If you want to read in more detail the arguments in favour of putting Latin and Classics at the centre of your curriculum, you might like to read ‘The Latin Centred Curriculum’ by Andrew Campbell. Although personally I think it would be very difficult to implement this curriculum in full with a typical family, it does have good advice to offer and suggests a number of useful resources. It is not easy to find cheaply, though, and many of the arguments can be found on Classical education websites.


Latin and Greek are two subjects in which you can actually take a GCSE rather than an IGCSE as the subjects are assessed by exam only. These exams are offered by OCR  and consist of four papers each, incorporating two language and two literature papers, but they also have options for ‘Sources for Latin’ and ‘Sources for Classical Greek’ which enable the pupil to take only one literature paper. There is also a ‘Short Course’ GCSE in which the pupil needs to sit only two papers, one language and one literature. NB as of 2018 the new 1-9 system will apply to this topic as to all GCSEs, and there will be some changes to the specification (notably one long paper rather than two short ones will be set on language). If your child will be taking Latin in or after 2018  – as with any GCSE exam – be sure to check the updated specifications.

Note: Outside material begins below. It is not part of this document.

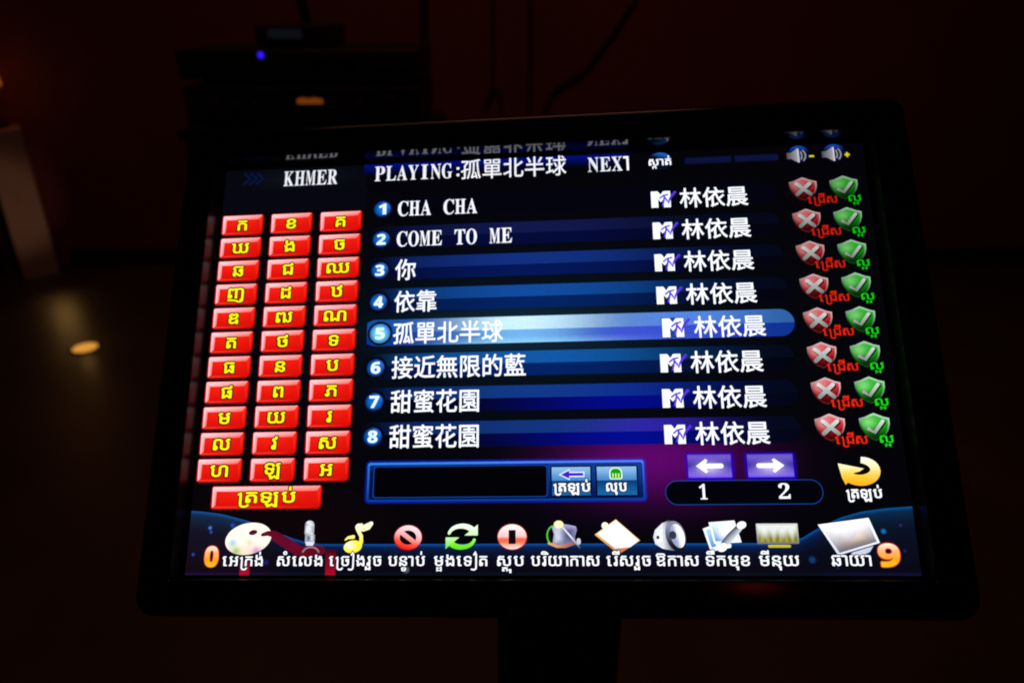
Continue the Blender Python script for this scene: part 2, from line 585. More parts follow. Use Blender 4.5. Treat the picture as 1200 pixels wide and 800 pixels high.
# ---- lettering: outlines of the built-in typeface, turned into triangles
_cache = {}
def glyph(s):
    if s in _cache: return _cache[s]
    c = bpy.data.curves.new('lettering', 'FONT')
    c.body = s
    c.size = 1
    c.resolution_u = 3
    o = bpy.data.objects.new('lettering', c)
    COL.objects.link(o)
    dg = bpy.context.evaluated_depsgraph_get()
    loops = []
    for sp in o.to_curve(dg).splines:
        P = []
        bp = sp.bezier_points
        for k in range(len(bp)):
            p, q = bp[k], bp[(k + 1) % len(bp)]
            a, b, c1, d = p.co, p.handle_right, q.handle_left, q.co
            bent = (a - d).length > 1e-6 and max((b-a).cross(d-a).length, (c1-a).cross(d-a).length) > 1e-3 * (d-a).length
            m = 4 if bent else 1
            for i in range(m):
                t = i / m
                e = a*(1-t)**3 + 3*b*t*(1-t)**2 + 3*c1*t*t*(1-t) + d*t**3
                P.append((e.x, e.y))
        ar = sum(P[j][0]*P[(j+1) % len(P)][1] - P[(j+1) % len(P)][0]*P[j][1] for j in range(len(P))) / 2
        loops.append((ar, P))
    o.to_curve_clear()
    def inside(pt, P):
        r = False
        for j in range(len(P)):
            (x1, y1), (x2, y2) = P[j], P[(j+1) % len(P)]
            if (y1 > pt[1]) != (y2 > pt[1]) and pt[0] < (x2-x1)*(pt[1]-y1)/(y2-y1) + x1: r = not r
        return r
    # strokes that overlap are filled one by one, each with the holes that lie in it
    T = []
    sign = -1 if sum(a for a, _ in loops) < 0 else 1
    solids = [k for k, (a, _) in enumerate(loops) if a * sign > 0]
    owner = {}
    for k, (a2, H) in enumerate(loops):
        if a2 * sign < 0:
            around = [j for j in solids if abs(loops[j][0]) > abs(a2) and inside(H[0], loops[j][1])]
            if around: owner[k] = min(around, key=lambda j: abs(loops[j][0]))
    for k in solids:
        P = loops[k][1]
        holes = [loops[h][1] for h, j in owner.items() if j == k]
        rings = [P] + holes
        flat = [p for R_ in rings for p in R_]
        for tri in tessellate_polygon([[Vector((x, y, 0)) for x, y in R_] for R_ in rings]):
            T.append([flat[i] for i in tri])
    bpy.data.objects.remove(o)
    bpy.data.curves.remove(c)
    xs = [p[0] for t in T for p in t] or [0]
    ys = [p[1] for t in T for p in t] or [0]
    _cache[s] = (T, min(xs), max(xs), min(ys), max(ys))
    return _cache[s]

def xf(T, sx, sy, tx, ty):
    return [[(x*sx+tx, y*sy+ty) for x, y in t] for t in T]

def ink(g, tris, col, z, bold=0.0, n=8):
    g.tris(tris, col, z)
    if bold:
        for i in range(n):
            a = 2 * PI * i / n
            dx, dy = bold * math.cos(a), bold * math.sin(a)
            g.tris([[(x+dx, y+dy) for x, y in t] for t in tris], col, z + 0.12 * (i + 1))

def fit(s, x0, x1, y0, y1):
    T, a, b, c, d = glyph(s)
    sx, sy = (x1-x0)/(b-a), (y1-y0)/(d-c)
    return xf(T, sx, sy, x0 - a*sx, y0 - c*sy)

def han(s, x, y, adv, h):
    out = []
    for k, ch in enumerate(s):
        T, a, b, c, d = glyph(ch)
        # keep each character's own place in its square
        T0, A0, B0, C0, D0 = glyph('園')
        sc_x, sc_y = adv * 0.83 / (B0 - A0), h * 0.97 / (D0 - C0)
        out += xf(T, sc_x, sc_y, x + k*adv + adv*0.075 - A0*sc_x, y - C0*sc_y)
    return out

def serif(s, x, y, cell, h):
    out = []
    for k, ch in enumerate(s):
        if ch == ' ': continue
        if ch == ':':
            out += [[(px+x+k*cell+cell*0.35, py+y) for px, py in t] for yy in (1.0, h*0.55) for t in ((( 0, yy), (1.7, yy), (1.7, yy+1.7)), ((0, yy), (1.7, yy+1.7), (0, yy+1.7)))]
            continue
        if ch.isdigit(): g_ = chr(0x1D7CE + int(ch))
        else: g_ = chr(0x1D400 + ord(ch) - 65)
        T, a, b, c, d = glyph(g_)
        H = glyph(chr(0x1D407))
        sy = h / (H[4] - H[3])
        wdt = cell * (0.90 if ch not in 'I1' else 0.62)
        sx = wdt / (b - a)
        out += xf(T, sx, sy, x + k*cell + (cell - wdt)/2 - a*sx, y)
    return out

def strk(pts, w):
    g = G(); g.stroke(pts, w, (1, 1, 1, 1), 0)
    out = []
    for f in g.f:
        q = [(g.v[i][0]*1000, g.v[i][1]*1000) for i in f]
        for i in range(1, len(q)-1): out.append([q[0], q[i], q[i+1]])
    return out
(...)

CIE also offer an IGCSE in Latin (though not Greek) which appears simpler than the GCSE inasmuch as it consist only of two papers, one language and one literature.


Greek textbooks

Greek is a bit more obscure a subject than Latin but worth having a go at. It seems intimidating but some children really love it, particularly those who have enjoyed studying Latin.

The general consensus seems to be that a child should have studied Latin for a couple of years before tackling Greek and that’s the approach we’ve taken thus far (in fact we’ve not started it before age 14 yet), but there’s no harm trying it earlier depending on a child’s interest and aptitude. If you have no knowledge whatsoever of Greek, it is worth leaving it until the child is old enough to teach himself via a book or course (again, this would probably be 14+).

There are many books and online courses available, especially if you want to study, or at least start with, Koine (New testament Greek) rather than Classical Greek (the former is easier as it has a much more limited vocabulary and syntax). These are often aimed at a young age group as they are produced by Christian homeschoolers who want their children to study the scriptures. ‘In the beginning’ is a free online course which has been recommended to me (and has a very apt name!).

For Classical Greek from scratch I’d recommend either ‘An Introduction to Classical Greek’ from Galore Park, or ‘Greek to GCSE Part 1’ by John Taylor (again, as with the Latin, Mr. Taylor is very helpful with answers and assistance). The title of the Galore Park book suggests that it is aimed at a more basic level than the Taylor book, and whilst I haven’t used the Galore Park book, from the detailed reviews I’ve read there does not seem to be much difference in terms of levels of complexity. Greek is never going to easy!

Again, there is plenty of material available online to help with studying Classical Greek. There is a course linked directly to the Taylor book on memrise which is effective yet quite ‘fun’ to do (along the lines of Duolingo). Eton have also put online their own ‘Eton Greek Software Project’ which is more limited in scope than the memrise course, but very helpful for revision. Quizlet also has plenty of vocabulary tests available.